Die einstimmige Entscheidung an der Potsdamer Uni für Sie bringt eine Menge Vorschusslorbeeren mit sich. Sicher keine einfachen Startbedingungen?

Das ist in der Tat schwierig. Die Erwartungen sind allenthalben hoch. Ich möchte daher nun die Zeit bis zu meinem Amtsantritt im Januar nutzen, um mich ausgiebig vorzubereiten. Ich kann natürlich nicht Everybody’s Darling sein, das ist unmöglich, ich bin aber verlässlich und für Transparenz.

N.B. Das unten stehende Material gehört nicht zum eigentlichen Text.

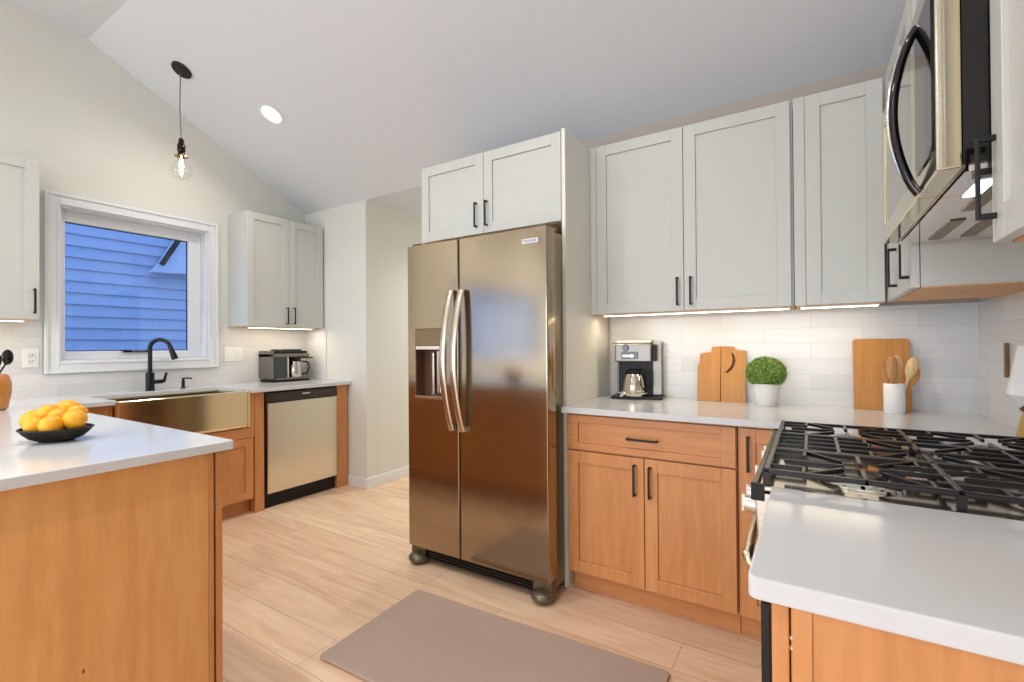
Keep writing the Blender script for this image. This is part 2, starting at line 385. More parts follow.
# ------------------------------------------------------------------ cabinet kit: local x = width, front faces local -y, z up
def shaker(mb, x0, x1, z0, z1, y0, th=.02, fr=.057, rec=.009, frz=None):
    """door leaf, front face at y0 (towards -y), thickness th"""
    fz = frz or fr
    mb.box(x0, x0+fr, y0, y0+th, z0, z1); mb.box(x1-fr, x1, y0, y0+th, z0, z1)
    mb.box(x0+fr, x1-fr, y0, y0+th, z0, z0+fz); mb.box(x0+fr, x1-fr, y0, y0+th, z1-fz, z1)
    mb.box(x0+fr, x1-fr, y0+rec, y0+th-.002, z0+fz, z1-fz)
def pull(parent, x, z, y, vert=True, ln=.142):
    mb = MB(); h = ln/2; r = .0050; st = .020
    if vert:
        mb.box(x-r, x+r, y-st-.006, y-st, z-h, z+h)
        for s in (-1, 1): mb.box(x-r, x+r, y-st, y-.0005, z+s*(h-r)-r, z+s*(h-r)+r)
    else:
        mb.box(x-h, x+h, y-st-.006, y-st, z-r, z+r)
        for s in (-1, 1): mb.box(x+s*(h-r)-r, x+s*(h-r)+r, y-st, y-.0005, z-r, z+r)
    return mb.build('handle', M['black'], parent, bevel=.0015)
def leaf(root, name, x0, x1, z0, z1, y, m, fr=.057, frz=None):
    mb = MB(); shaker(mb, x0, x1, z0, z1, y, fr=fr, frz=frz); return mb.build(name, m, root, bevel=.0012, seg=1)

def upper(name, label, loc, rotz, width, depth, z0, z1, doors, handles, m=None, fill=(0, 0), group=None):
    """loc = front-left corner of the door plane on the floor; doors list of (x0,x1); handles list of (door index, x, z)"""
    r = thing(name, label, 'cabinet', (loc[0], loc[1], z0), rotz, group)
    m = m or M['cab']; H = z1-z0
    mb = MB(); mb.box(0, width, .022, depth-.003, .004, H); mb.build('body', m, r, bevel=.001, seg=1)
    MB().box(.002, width-.002, .024, depth-.005, .0, .0038).build('bottom_panel', M['ply'], r)
    if fill[0]:
        MB().box(0, fill[0], .002, .0215, 0, H).build('filler_strip', m, r)
    if fill[1]:
        MB().box(width-fill[1], width, .002, .0215, 0, H).build('filler_strip', m, r)
    D = []
    for (a, b) in doors: D.append(leaf(r, 'door', a, b, .002, H-.001, 0, m))
    for (i, x, z) in handles: pull(D[i], x, z-z0, 0)
    return r

# upper cabinets on the back wall
YU = 2.475
upper('upper_cabinet', 'wide greige two-door wall cabinet above the steel coffee maker and stepped cutting boards', (-1.036, YU), 0, .975, YB-YU, ZU, ZT+.006,
      [(.036, .4985), (.5015, .965)], [(0, .470, 1.483), (1, .534, 1.482)], fill=(.034, 0))
upper('upper_cabinet', 'narrow single-door greige wall cabinet above the plain rectangular cutting board', (-.058, YU), 0, .322, YB-YU, ZU, ZT+.008,
      [(.044, .320)], [], fill=(.042, 0))
# above the fridge
t = upper('fridge_top_cabinet', 'small greige two-door cabinet directly above the steel refrigerator', (-2.03, 2.18), 0, .965, YB-2.18, 1.85, 2.311,
      [(.003, .471), (.474, .958)], [(0, .424, 1.96), (1, .497, 1.96)])
tag(MB().box(-1.0585, -1.0375, 2.16, YB, 0, 2.311).build('fridge_end_panel', M['panelw'], bevel=.0015),
    'tall cream side panel standing between the refrigerator and the coffee maker counter', 'cabinet panel')
tag(MB().box(-2.052, -2.032, 2.25, YB, 0, 2.311).build('fridge_end_panel', M['panelw'], bevel=.0015),
    'tall cream side panel on the hall side of the refrigerator', 'cabinet panel')
# window wall uppers (face +x)
XU = -3.784
def wx(y): return (XU, y)
upper('upper_cabinet', 'greige two-door wall cabinet right of the window, above the black-topped coffee maker', (XU, 2.063), PI/2, YS-2.063-.009, XU-XW, ZU, ZT,
      [(.002, .362), (.365, .696)], [(0, .337, 1.482), (1, .402, 1.485)])
upper('upper_cabinet', 'greige wall cabinet cut off by the left edge, beside the window', (XU, .0), PI/2, .867, XU-XW, ZU, ZT,
      [(.002, .431), (.434, .865)], [(0, .405, 1.49), (1, .842, 1.492)])
# range wall uppers (face -x): local x runs towards -y
XG = .268
upper('corner_upper_cabinet', 'greige corner wall cabinet between the microwave and the back wall', (XG, YU-.002), -PI/2, YU-.002-1.912, XR-XG, ZU, ZT,
      [(.045, .300), (.303, .5585)], [(0, .262, 1.49), (1, .52, 1.49)], fill=(.043, 0))
upper('microwave_top_cabinet', 'greige cabinet directly above the microwave', (XG, 1.905), -PI/2, .762, XR-XG, 1.935, ZT,
      [(.002, .380), (.383, .760)], [(0, .35, 2.03), (1, .413, 2.03)])
upper('upper_cabinet', 'greige wall cabinet nearest the camera at the right edge, in front of the microwave', (XG, 1.138), -PI/2, .76, XR-XG, ZU, ZT,
      [(.002, .378), (.381, .758)], [(0, .025, 1.495), (1, .73, 1.495)])
# unpainted undersides of the uppers
def bottom(label, x0, x1, y0, y1):
    pass

# ------------------------------------------------------------------ base cabinets
def base(label, loc, rotz, width, depth, parts, sidefill=(0, 0), m='maple', toe=True, name='base_cabinet', top=ZK, toe_m=None):
    r = thing(name, label, 'cabinet', (loc[0], loc[1], 0), rotz)
    mb = MB(); mb.box(0, width, .022, depth-.003, .105, top-.001); mb.build('body', M[m], r, bevel=.001, seg=1)
    if toe: MB().box(0, width, .075, depth-.02, 0, .1045).build('toe_kick', M['mapleh'], r)
    for p in parts:
        k, a, b, z0, z1 = p[:5]
        if k == 'door':
            d = leaf(r, 'door', a, b, z0, z1, 0, M['maple'])
            if len(p) > 5: pull(d, p[5], p[6], 0)
        elif k == 'drawer':
            d = leaf(r, 'drawer', a, b, z0, z1, 0, M['mapleh'], frz=.033)
            if len(p) > 5: pull(d, p[5], p[6], 0, False)
        elif k == 'fill':
            MB().box(a, b, .0, .0215, z0, z1).build('filler_strip', M['maple'], r)
    return r
YBC = 2.123
base('maple base cabinet with one wide drawer over two doors beside the refrigerator', (-1.022, YBC), 0, .762, YB-YBC,
     [('drawer', .003, .759, .708, .874, .376, .785), ('door', .003, .380, .112, .700, .340, .600), ('door', .384, .759, .112, .700, .409, .598)])
base('narrow maple base cabinet with one tall door between the drawer cabinet and the range', (-.257, YBC), 0, .19, YB-YBC,
     [('door', .010, .186, .112, .874, .040, .772)])
base('maple corner cabinet hidden behind the range under the back worktop', (-.06, YB-.02), -PI/2, YB-.02-1.913, XR+.06, [('fill', .03, .78, .11, .88)])
# near end cabinet by the camera (faces -x)
r = base('maple base cabinet at the bottom right corner, nearest the camera, under the short worktop', (-.047, 1.136), -PI/2, .425, XR+.047,
     [('door', .003, .424, .112, .874)])
door = [c for c in r.children if c.name.startswith('door')][0]
mb = MB(); mb.box(.395, .407, -.014, -.003, .66, .862); mb.box(.394, .408, -.004, -.0005, .846, .874); mb.build('handle', M['black'], door, bevel=.001)
mb = MB()
for z in (.835, .822): mb.ball((.4245, .0235, z), .0035)
mb.build('hinge_screw', M['chrome'], r)
MB().box(.4255, .444, .024, .045, 0, .884).build('end_stile', M['maple'], r)
MB().box(.4255, .440, .0455, XR+.046, 0, .884).build('end_panel', M['maple'], r)

# window wall base run (faces +x, local x -> +y)
XB = -3.459
r = base('maple sink cabinet with two low doors under the apron sink', (XB, 1.085), PI/2, .85, XB-XW,
         [('door', .003, .421, .112, .556), ('door', .424, .843, .112, .556)], top=.633)
MB().box(0, .85, .0, .0215, .560, .632).build('rail', M['mapleh'], r)
for a, b in ((0, .014), (.812, .85)): MB().box(a, b, .0, XB-XW-.01, .6335, ZK-.001).build('side_stile', M['maple'], r)
for a in (.003, .847-.004): pass
tag(MB().box(-.612, 0, 0, .070, 0, ZK-.001).build('dishwasher_end_panel', M['maple'], loc=(XB, 1.9385, 0), bevel=.001),
    'upright maple panel between the apron sink cabinet and the dishwasher', 'cabinet panel')
tag(MB().box(-.612, 0, 0, .110, 0, ZK-.001).build('dishwasher_end_panel', M['maple'], loc=(XB, 2.650, 0), bevel=.001),
    'upright maple panel between the dishwasher and the white corner wall', 'cabinet panel')
base('maple corner cabinet in the shade between the peninsula and the apron sink', (XB, .80), PI/2, .283, XB-XW, [('fill', 0, .283, .11, .88)], toe=False)
# peninsula
r = thing('peninsula_cabinet', 'maple peninsula with a plain wood end panel at the left edge of the picture', 'cabinet', (-1.62, .775, 0))
MB().box(-1.837, -.019, -.80, 0, .105, ZK-.001).build('body', M['maple'], r)
MB().box(-1.837, -.03, -.80, -.06, 0, .1045).build('toe_kick', M['mapleh'], r)
MB().box(-.0185, 0, -.80, -.017, 0, ZK-.001).build('end_panel', M['mapley'], r, bevel=.001)
MB().box(-.0185, .0015, -.0165, -.001, 0, ZK-.001).build('corner_stile', M['maple'], r, bevel=.001)
for i in range(3):
    a, b = -.608*(i+1)+.004, -.608*i-.0005
    mb = MB(); shaker(mb, a, b, .112, .708, .0)
    for q in mb.b.verts: q.co.y = .026-q.co.y
    d = mb.build('door', M['maple'], r, bevel=.001, seg=1)
    mb = MB(); shaker(mb, a, b, .716, .876, .0, frz=.033)
    for q in mb.b.verts: q.co.y = .026-q.co.y
    e = mb.build('drawer', M['mapleh'], r, bevel=.001, seg=1)
mb = MB(); mb.lathe([(0, 0), (.004, .0), (.004, .0006), (0, .0006)], n=10)
for q in mb.b.verts: x, y, z = q.co; q.co = (z+.0002, y*.45-.322, x*1.6+.37)
mb.build('wood_knot', mat('dark_knot', (.05, .02, .01), .6), r)

# ------------------------------------------------------------------ worktops
def rounded(pts, rad, n=6):
    """round listed convex corners: pts = [(x,y,r)]"""
    out = []; k = len(pts)
    for i, p in enumerate(pts):
        x, y = p[0], p[1]; r = p[2] if len(p) > 2 else 0
        if not r: out.append((x, y)); continue
        a = Vector(pts[i-1][:2]); b_ = Vector(pts[(i+1) % k][:2]); c = Vector((x, y))
        u = (a-c).normalized(); v = (b_-c).normalized()
        p0, p1, ctr = c+u*r, c+v*r, c+u*r+v*r
        for j in range(n+1):
            t = j/n*PI/2
            q = ctr + (p0-ctr)*math.cos(t) + (p1-ctr)*math.sin(t); out.append((q.x, q.y))
    return out
def worktop(label, pts, loc):
    pts = [(p[0]-loc[0], p[1]-loc[1], *p[2:]) for p in pts]
    o = MB().prism(rounded(pts, 0), 'z', 0, ZC-ZK).build('worktop', M['quartz'], loc=(loc[0], loc[1], ZK), bevel=.003, smooth=False)
    return tag(o, label, 'worktop')
worktop('white quartz worktop along the window wall and over the peninsula with the lemon bowl',
        [(XW+.001, -.10), (-1.591, -.10, .012), (-1.591, .827, .012), (-3.415, .827), (-3.415, 1.101), (-3.885, 1.101), (-3.885, 1.897), (-3.415, 1.897), (-3.415, YS-.001), (XW+.001, YS-.001)], (XW, .827))
worktop('white quartz worktop on the back wall carrying the cutting boards and round topiary',
        [(-1.0365, 2.091), (-.07, 2.091), (-.07, 1.910), (XR-.001, 1.910), (XR-.001, YB-.001), (-1.0365, YB-.001)], (-1.03, YB))
worktop('short white quartz worktop in front of the range at the bottom right',
        [(-.073, .685, .013), (XR-.001, .686), (XR-.001, 1.135), (-.073, 1.135)], (0, .686))
# toe kick strip and shadow gap handled by cabinets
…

Vor allem mit Blick auf die Haushaltslage in Brandenburg

da muss man nur eins und eins zusammenzählen um zu sehen, dass dies nicht gut gehen wird. Ich werde relativ bald beginnen, mit den verschiedenen Statusgruppen und den Dekanen das Gespräch aufzunehmen, um ein Konzept für den Anfang vorzubereiten. Es müssen Eckpunkte entwickelt werden, mit denen man beginnt. Andere Punkte müssen aufgrund der Sachlage auf die nächsten Jahre vertagt werden. Man kann nicht ein Gebäude von allen Seiten einreißen. Man muss sehen wie man kooperativ die Lasten verteilen kann. Die Beziehungen der Dekane zum bisherigen Rektorat sind lange auf eingefahren Gleisen gelaufen. Das muss aber nicht so weiter gehen.

In welche Richtung wollen Sie die Potsdamer Uni bewegen?

Ein Ziel wäre es, die Universität Potsdam als vollwertige Universität weiter zu entwickeln, nicht als Fachhochschule. Dafür sehe ich eine gute Chance. Die Frage dabei ist allerdings, wie die neue Bachelor-Master-Struktur intelligent überdacht werden sollte, um in die Zukunft entwickelt werden zu können. Die Spezialitäten einer Uni in die Lehre zu übertragen steht im Widerspruch zu der politischen Forderung, eine bestimmte Zahl an Bachelor-Studenten aufzunehmen. Das muss diskutiert werden.

An der Uni Potsdam sind die Gräben zwischen Natur- und Geisteswissenschaften recht tief. Wie wollen Sie sich hier positionieren?

Ich werde keinen der Bereiche bevorzugen, beide haben ihre exzellente Forschungserfolge. Die Fakultäten neben den Naturwissenschaften leisten den Hauptanteil für Lehre und Ausbildung. Im Hinblick auf die Überbewertung von Transferleistungen muss man die Kirche im Dorf lassen. Wenn man die Studierendenzahlen der Juristen und Wirtschaftswissenschaften sieht, hängt dort die Hauptausbildungslast. Dass hier der Drittmittelerwerb nicht so hoch ist wie in den Naturwissenschaften liegt in der Natur der Sache. Es ist eine Frage interner Ziel- und Leistungsvereinbarungen, wie man die verschiedenen Bereiche innerhalb der Uni gerecht bewertet.

Manch einer sorgt sich, dass die Potsdamer Uni im Exzellenzwettbewerb nicht mithalten kann.

Die bisherigen Beteiligungen an Exzellenzclustern sind ein positives Beispiel. Für eine Exzellenz-Uni im jetzigen Wettbewerb ist der Zug natürlich abgefahren. Nun wird in der Uni zu diskutieren sein, in welchen Bereichen man sich weiter am Exzellenzwettbewerb beteiligt. Hier hat die Uni gerade in der Kombination von Geistes- und Naturwissenschaften, vor allem auch im Kontext mit Berliner Hochschulen gute Chancen.

Welche Rolle spielt Berlin?

Eine große, um zu sehen, wo das Entwicklungspotenzial für Potsdam liegt. Es wäre Unsinn, Dinge voran zu treiben, die es in Berlin schon gibt. Bei der Begrenztheit der Mittel ist es wahrscheinlich, dass ähnliche Angebote, die dazu noch schlecht ausgestattet sind, nicht überleben. Man kann nicht alles mit immer weniger Geld behalten. Das ist eine Milchmädchenrechnung. Potsdam bietet aber viele Dinge, die sich von Berlin abheben. Auch sind Kooperationen entwicklungsfähig, nicht nur mit der FU auch mit den anderen Berliner Hochschulen.

Sie leben in Hannover, werden Sie nach Potsdam ziehen.

Das habe ich vor. Die jüngeren meiner drei Kinder sind aber im nächsten Jahr noch mit der Ausbildung in Hannover beschäftigt. Der „Familienstandort“ wird also erst danach wechseln können. Der Umzug ist aber geplant. Ich werde gerne nach Potsdam ziehen. Das viele Wasser hier gefällt mir. Es erinnert mich an die See.